# [Raw records]
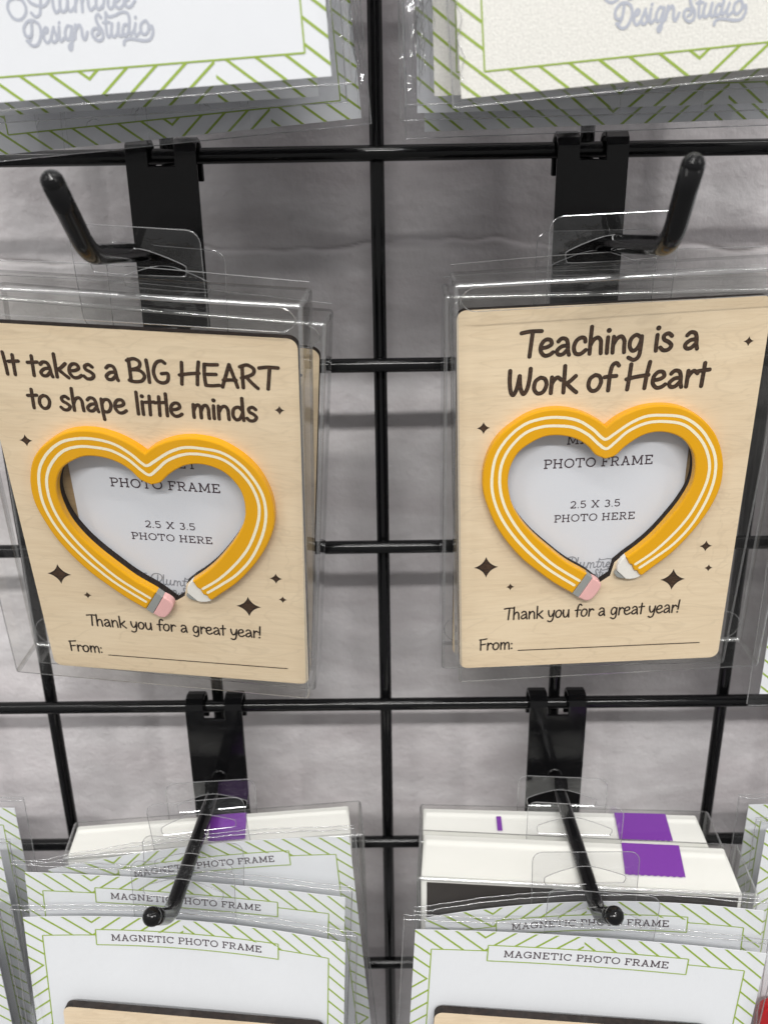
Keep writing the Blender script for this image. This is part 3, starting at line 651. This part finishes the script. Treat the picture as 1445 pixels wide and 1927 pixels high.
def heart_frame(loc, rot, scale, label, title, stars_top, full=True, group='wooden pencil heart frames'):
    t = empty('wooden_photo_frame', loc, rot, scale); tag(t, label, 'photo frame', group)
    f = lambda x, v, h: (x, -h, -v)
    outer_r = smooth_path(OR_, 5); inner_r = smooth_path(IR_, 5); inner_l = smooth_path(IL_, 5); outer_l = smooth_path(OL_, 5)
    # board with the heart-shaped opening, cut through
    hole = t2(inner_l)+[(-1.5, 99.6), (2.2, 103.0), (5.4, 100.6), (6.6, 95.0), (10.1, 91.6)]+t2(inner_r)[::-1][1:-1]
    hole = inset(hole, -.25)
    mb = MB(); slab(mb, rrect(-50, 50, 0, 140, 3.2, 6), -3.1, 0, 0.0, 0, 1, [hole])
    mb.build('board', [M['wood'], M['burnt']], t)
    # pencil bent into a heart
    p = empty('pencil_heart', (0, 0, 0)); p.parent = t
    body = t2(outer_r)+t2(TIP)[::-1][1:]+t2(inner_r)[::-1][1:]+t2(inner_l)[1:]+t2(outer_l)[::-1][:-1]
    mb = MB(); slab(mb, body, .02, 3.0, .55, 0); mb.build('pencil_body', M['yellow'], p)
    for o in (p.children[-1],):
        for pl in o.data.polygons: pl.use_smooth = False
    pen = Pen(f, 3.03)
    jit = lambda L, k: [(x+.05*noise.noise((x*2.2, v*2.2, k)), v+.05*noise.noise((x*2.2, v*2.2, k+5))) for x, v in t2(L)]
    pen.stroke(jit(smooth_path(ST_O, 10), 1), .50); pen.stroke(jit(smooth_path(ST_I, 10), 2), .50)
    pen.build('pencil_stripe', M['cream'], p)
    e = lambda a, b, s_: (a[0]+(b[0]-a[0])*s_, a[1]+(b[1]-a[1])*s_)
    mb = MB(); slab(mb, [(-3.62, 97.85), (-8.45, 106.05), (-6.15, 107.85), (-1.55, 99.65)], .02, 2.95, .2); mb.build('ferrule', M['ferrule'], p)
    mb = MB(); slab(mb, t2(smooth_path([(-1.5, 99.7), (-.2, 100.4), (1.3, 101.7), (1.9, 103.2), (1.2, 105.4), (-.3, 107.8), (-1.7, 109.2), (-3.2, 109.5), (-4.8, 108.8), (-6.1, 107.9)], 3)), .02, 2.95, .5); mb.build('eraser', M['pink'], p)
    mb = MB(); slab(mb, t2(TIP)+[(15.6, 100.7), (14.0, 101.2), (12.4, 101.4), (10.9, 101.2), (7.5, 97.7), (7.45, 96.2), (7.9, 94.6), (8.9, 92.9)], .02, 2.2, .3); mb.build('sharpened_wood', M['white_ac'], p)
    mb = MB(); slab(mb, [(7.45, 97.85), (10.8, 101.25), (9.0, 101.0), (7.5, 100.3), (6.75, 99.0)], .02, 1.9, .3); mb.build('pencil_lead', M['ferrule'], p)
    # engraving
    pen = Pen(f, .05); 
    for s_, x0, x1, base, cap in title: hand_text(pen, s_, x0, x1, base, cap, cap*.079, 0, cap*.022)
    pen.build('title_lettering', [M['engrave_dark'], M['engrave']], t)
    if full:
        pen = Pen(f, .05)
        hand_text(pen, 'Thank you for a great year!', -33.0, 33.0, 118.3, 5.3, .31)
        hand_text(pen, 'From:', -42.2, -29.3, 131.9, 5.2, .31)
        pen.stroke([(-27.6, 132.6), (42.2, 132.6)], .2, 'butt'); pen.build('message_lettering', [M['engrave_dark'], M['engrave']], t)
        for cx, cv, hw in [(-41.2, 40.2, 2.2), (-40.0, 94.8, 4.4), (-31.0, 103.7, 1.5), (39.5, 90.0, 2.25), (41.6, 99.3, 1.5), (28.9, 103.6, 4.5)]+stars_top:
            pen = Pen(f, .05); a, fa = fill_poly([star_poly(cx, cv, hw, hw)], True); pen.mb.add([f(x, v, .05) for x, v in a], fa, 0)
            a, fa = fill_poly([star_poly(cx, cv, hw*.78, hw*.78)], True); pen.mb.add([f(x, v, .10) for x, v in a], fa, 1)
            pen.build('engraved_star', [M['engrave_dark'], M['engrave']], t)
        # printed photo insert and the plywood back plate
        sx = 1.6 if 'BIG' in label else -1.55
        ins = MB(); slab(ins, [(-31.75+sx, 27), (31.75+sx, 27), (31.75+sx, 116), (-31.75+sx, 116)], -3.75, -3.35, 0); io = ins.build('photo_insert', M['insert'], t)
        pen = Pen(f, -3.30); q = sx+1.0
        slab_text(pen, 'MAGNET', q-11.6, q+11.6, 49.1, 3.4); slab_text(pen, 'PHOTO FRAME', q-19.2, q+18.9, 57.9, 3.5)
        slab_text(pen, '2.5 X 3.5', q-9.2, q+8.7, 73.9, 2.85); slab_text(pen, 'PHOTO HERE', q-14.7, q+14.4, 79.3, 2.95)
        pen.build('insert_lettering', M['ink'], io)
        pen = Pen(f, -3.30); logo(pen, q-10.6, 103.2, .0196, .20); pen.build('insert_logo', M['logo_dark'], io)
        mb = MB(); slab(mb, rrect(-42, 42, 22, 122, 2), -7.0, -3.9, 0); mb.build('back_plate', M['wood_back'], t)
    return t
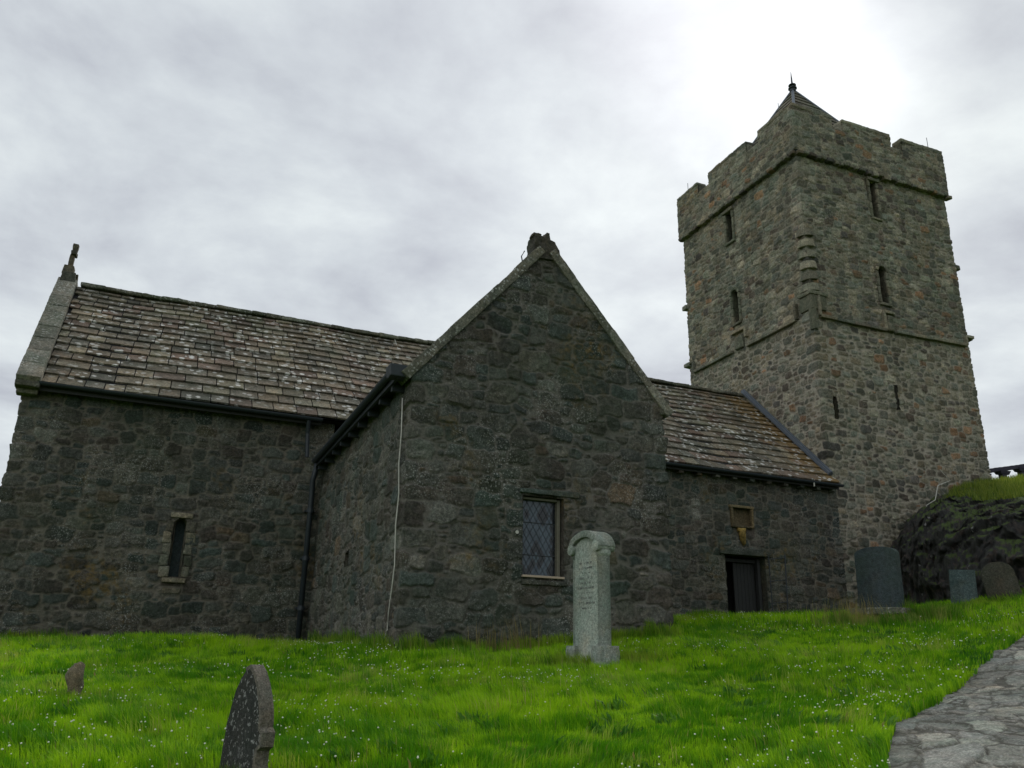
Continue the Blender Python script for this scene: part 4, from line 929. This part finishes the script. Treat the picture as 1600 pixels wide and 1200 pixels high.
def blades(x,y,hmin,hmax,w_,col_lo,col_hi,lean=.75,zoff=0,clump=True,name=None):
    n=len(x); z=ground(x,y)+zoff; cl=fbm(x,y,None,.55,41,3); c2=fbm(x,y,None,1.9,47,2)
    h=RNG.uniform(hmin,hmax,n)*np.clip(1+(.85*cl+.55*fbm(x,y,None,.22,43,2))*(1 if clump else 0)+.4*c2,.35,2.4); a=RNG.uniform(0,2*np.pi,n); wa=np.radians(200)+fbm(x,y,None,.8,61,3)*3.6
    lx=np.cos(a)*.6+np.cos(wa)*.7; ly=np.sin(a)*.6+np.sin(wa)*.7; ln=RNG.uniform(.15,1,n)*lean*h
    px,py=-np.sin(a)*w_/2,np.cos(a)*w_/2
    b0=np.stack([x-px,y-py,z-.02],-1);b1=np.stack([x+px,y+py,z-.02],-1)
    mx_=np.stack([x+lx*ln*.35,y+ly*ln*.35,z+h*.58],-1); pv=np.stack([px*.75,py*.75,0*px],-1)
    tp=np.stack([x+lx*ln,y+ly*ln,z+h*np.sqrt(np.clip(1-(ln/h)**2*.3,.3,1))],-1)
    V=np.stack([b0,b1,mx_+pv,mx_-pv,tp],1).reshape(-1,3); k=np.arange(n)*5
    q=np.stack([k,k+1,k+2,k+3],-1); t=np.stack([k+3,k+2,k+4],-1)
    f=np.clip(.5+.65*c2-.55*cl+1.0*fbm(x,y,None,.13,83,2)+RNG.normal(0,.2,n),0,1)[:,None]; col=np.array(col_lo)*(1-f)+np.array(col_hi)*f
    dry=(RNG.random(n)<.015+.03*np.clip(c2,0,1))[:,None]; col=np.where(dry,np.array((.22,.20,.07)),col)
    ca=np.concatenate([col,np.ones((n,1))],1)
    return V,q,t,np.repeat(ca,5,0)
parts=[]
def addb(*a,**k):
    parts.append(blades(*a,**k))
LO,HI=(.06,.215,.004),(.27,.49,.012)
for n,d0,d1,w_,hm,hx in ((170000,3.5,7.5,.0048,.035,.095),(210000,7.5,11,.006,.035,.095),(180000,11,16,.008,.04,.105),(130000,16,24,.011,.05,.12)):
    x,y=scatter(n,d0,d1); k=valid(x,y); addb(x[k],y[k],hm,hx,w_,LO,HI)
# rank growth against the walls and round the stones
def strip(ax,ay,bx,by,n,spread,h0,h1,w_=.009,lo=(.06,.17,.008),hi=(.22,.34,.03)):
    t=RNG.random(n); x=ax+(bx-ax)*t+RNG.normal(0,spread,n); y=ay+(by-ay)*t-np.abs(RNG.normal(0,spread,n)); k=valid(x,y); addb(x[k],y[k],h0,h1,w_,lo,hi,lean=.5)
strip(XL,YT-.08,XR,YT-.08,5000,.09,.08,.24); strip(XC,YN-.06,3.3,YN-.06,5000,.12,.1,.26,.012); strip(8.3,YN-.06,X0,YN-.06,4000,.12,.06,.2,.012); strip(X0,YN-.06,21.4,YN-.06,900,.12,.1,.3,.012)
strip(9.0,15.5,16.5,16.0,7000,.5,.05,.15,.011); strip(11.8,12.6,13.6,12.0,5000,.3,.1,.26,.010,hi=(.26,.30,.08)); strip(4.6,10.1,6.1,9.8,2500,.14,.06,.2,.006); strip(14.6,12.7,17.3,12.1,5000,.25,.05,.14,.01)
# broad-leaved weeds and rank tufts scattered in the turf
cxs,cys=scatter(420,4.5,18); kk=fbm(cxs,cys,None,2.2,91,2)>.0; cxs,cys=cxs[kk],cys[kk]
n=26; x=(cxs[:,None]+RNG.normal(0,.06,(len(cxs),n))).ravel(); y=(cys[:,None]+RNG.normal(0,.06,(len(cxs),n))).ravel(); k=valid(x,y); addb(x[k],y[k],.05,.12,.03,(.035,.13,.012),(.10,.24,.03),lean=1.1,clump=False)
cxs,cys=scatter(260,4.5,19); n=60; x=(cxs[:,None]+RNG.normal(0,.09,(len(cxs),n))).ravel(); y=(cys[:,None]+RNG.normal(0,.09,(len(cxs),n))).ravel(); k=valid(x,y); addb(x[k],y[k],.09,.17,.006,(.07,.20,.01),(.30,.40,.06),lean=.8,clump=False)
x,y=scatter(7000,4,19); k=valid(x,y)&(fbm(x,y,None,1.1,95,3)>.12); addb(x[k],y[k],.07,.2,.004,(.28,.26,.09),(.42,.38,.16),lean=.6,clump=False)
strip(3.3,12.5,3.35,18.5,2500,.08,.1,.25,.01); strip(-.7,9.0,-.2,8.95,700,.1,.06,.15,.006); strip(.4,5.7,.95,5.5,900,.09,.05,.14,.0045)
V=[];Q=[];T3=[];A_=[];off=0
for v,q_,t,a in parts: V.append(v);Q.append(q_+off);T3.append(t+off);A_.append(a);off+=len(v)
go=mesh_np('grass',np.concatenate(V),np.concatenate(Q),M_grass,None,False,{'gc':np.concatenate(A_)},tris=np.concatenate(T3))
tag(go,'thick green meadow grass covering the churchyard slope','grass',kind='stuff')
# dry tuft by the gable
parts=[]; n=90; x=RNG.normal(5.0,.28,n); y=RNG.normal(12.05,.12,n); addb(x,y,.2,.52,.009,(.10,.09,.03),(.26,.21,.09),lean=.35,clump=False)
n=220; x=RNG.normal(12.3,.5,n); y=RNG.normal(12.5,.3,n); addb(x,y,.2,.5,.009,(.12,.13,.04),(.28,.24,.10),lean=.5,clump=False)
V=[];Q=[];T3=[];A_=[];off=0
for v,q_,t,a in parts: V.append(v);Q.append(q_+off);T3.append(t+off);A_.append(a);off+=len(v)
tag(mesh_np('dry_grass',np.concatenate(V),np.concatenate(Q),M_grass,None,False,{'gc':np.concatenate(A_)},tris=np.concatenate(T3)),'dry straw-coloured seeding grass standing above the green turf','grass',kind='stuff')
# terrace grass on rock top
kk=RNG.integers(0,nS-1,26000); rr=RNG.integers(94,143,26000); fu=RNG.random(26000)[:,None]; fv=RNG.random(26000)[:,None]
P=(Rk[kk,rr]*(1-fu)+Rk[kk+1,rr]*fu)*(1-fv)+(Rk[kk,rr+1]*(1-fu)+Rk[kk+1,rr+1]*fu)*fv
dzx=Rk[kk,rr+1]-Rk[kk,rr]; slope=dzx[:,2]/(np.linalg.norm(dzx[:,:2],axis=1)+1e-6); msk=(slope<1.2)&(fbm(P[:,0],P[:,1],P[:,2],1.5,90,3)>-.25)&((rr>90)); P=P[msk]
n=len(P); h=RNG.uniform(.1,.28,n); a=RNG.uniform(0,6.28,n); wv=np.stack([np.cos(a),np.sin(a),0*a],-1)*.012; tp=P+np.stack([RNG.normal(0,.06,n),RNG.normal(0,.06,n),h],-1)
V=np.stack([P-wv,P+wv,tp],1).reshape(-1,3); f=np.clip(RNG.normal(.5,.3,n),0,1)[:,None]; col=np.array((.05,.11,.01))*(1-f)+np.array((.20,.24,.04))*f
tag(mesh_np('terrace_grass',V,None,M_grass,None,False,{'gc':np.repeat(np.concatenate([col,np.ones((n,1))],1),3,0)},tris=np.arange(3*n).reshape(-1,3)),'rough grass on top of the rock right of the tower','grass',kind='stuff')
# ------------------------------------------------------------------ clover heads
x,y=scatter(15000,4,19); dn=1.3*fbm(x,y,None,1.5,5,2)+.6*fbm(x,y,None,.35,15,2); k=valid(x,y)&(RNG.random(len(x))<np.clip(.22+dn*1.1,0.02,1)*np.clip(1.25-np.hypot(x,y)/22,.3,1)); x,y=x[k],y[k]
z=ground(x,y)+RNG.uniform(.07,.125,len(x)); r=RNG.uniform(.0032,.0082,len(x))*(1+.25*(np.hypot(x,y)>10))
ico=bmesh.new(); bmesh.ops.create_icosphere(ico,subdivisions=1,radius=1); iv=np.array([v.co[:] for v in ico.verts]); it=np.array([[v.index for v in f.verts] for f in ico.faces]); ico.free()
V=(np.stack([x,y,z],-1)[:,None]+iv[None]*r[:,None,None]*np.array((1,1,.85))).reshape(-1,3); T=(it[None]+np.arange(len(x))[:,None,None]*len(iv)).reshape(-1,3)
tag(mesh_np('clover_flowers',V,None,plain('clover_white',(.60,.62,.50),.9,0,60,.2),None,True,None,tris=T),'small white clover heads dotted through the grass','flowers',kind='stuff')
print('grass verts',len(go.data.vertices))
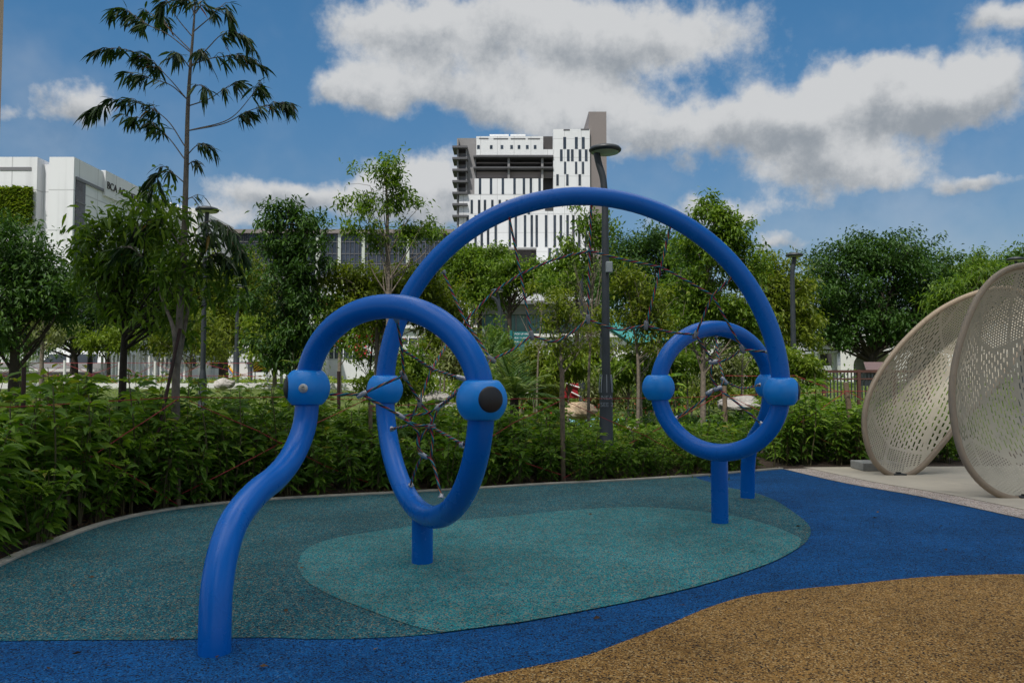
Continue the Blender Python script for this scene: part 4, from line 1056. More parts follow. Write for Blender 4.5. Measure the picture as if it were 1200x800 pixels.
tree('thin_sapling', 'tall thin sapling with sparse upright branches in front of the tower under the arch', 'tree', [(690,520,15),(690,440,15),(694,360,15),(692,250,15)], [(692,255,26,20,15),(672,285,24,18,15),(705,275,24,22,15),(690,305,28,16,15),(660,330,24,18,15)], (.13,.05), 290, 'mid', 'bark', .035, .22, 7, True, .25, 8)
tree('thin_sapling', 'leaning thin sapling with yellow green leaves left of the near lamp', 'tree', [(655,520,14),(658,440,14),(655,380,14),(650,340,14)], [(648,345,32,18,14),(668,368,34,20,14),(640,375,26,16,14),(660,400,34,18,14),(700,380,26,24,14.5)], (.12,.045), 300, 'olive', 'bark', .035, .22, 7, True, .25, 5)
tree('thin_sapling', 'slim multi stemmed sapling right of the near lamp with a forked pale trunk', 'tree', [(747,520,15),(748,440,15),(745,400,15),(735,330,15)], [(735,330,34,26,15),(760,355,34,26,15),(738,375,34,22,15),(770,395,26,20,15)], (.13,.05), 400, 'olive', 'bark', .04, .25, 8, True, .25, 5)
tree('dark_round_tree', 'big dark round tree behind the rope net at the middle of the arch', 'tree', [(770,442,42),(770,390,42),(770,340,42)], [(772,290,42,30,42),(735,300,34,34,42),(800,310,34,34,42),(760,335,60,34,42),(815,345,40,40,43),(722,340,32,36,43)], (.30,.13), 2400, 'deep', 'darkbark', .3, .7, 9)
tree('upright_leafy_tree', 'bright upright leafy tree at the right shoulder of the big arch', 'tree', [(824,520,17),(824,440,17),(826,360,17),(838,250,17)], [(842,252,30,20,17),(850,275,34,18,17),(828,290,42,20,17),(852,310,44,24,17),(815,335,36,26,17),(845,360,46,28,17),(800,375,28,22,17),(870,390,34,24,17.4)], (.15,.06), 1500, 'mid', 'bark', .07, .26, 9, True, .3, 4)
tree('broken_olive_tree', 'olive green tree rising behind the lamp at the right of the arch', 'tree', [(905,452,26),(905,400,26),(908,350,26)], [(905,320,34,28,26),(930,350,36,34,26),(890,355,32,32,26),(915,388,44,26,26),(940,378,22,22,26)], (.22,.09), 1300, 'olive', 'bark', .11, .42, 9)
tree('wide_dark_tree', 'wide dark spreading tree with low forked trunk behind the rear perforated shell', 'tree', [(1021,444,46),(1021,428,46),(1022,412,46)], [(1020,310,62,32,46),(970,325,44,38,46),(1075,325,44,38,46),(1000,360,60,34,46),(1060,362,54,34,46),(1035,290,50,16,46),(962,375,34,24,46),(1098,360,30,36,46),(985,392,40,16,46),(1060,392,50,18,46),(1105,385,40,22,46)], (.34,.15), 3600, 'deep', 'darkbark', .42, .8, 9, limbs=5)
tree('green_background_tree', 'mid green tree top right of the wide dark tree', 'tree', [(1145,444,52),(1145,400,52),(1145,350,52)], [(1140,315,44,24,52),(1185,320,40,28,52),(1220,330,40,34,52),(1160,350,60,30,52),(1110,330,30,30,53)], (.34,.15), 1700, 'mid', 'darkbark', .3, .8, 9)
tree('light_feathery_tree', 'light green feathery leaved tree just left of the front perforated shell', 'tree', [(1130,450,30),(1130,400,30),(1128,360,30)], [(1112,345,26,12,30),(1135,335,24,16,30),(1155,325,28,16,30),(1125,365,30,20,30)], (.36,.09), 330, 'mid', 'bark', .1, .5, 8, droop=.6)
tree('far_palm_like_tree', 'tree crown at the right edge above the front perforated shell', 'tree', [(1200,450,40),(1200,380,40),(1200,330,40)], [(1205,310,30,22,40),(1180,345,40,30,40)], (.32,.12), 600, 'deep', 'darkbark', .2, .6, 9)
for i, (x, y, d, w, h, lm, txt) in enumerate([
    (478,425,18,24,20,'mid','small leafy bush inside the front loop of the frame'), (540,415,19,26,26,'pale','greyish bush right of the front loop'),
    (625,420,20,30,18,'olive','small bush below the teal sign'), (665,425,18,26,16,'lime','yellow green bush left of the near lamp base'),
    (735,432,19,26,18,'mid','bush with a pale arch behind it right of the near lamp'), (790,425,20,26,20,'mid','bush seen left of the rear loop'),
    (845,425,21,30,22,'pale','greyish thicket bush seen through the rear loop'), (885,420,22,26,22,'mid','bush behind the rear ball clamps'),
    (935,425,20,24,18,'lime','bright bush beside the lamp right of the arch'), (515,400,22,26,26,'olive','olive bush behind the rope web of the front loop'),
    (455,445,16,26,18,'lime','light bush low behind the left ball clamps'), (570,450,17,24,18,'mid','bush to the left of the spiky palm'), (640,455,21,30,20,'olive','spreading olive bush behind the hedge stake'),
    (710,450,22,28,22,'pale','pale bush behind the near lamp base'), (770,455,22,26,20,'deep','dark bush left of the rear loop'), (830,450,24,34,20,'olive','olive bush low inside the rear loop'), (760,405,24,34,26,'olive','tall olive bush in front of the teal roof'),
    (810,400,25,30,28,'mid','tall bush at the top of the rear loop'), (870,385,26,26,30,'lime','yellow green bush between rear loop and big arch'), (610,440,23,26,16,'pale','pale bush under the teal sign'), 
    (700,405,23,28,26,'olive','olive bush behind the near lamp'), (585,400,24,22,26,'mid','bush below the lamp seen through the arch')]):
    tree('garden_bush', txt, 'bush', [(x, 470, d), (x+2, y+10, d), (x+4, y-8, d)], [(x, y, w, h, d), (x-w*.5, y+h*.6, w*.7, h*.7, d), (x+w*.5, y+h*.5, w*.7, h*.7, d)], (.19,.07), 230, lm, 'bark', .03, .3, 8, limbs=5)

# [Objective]
Pick out and copy the lines of the entries that hold the string "wide".

# [Reply to the task]
Keep writing the Blender script for this image. This is part 3, starting at line 651. This part finishes the script. Treat the picture as 1445 pixels wide and 1927 pixels high.
Continue the Blender Python script for this scene: part 4, from line 929. This part finishes the script. Treat the picture as 1600 pixels wide and 1200 pixels high.
tree('wide_dark_tree', 'wide dark spreading tree with low forked trunk behind the rear perforated shell', 'tree', [(1021,444,46),(1021,428,46),(1022,412,46)], [(1020,310,62,32,46),(970,325,44,38,46),(1075,325,44,38,46),(1000,360,60,34,46),(1060,362,54,34,46),(1035,290,50,16,46),(962,375,34,24,46),(1098,360,30,36,46),(985,392,40,16,46),(1060,392,50,18,46),(1105,385,40,22,46)], (.34,.15), 3600, 'deep', 'darkbark', .42, .8, 9, limbs=5)
tree('green_background_tree', 'mid green tree top right of the wide dark tree', 'tree', [(1145,444,52),(1145,400,52),(1145,350,52)], [(1140,315,44,24,52),(1185,320,40,28,52),(1220,330,40,34,52),(1160,350,60,30,52),(1110,330,30,30,53)], (.34,.15), 1700, 'mid', 'darkbark', .3, .8, 9)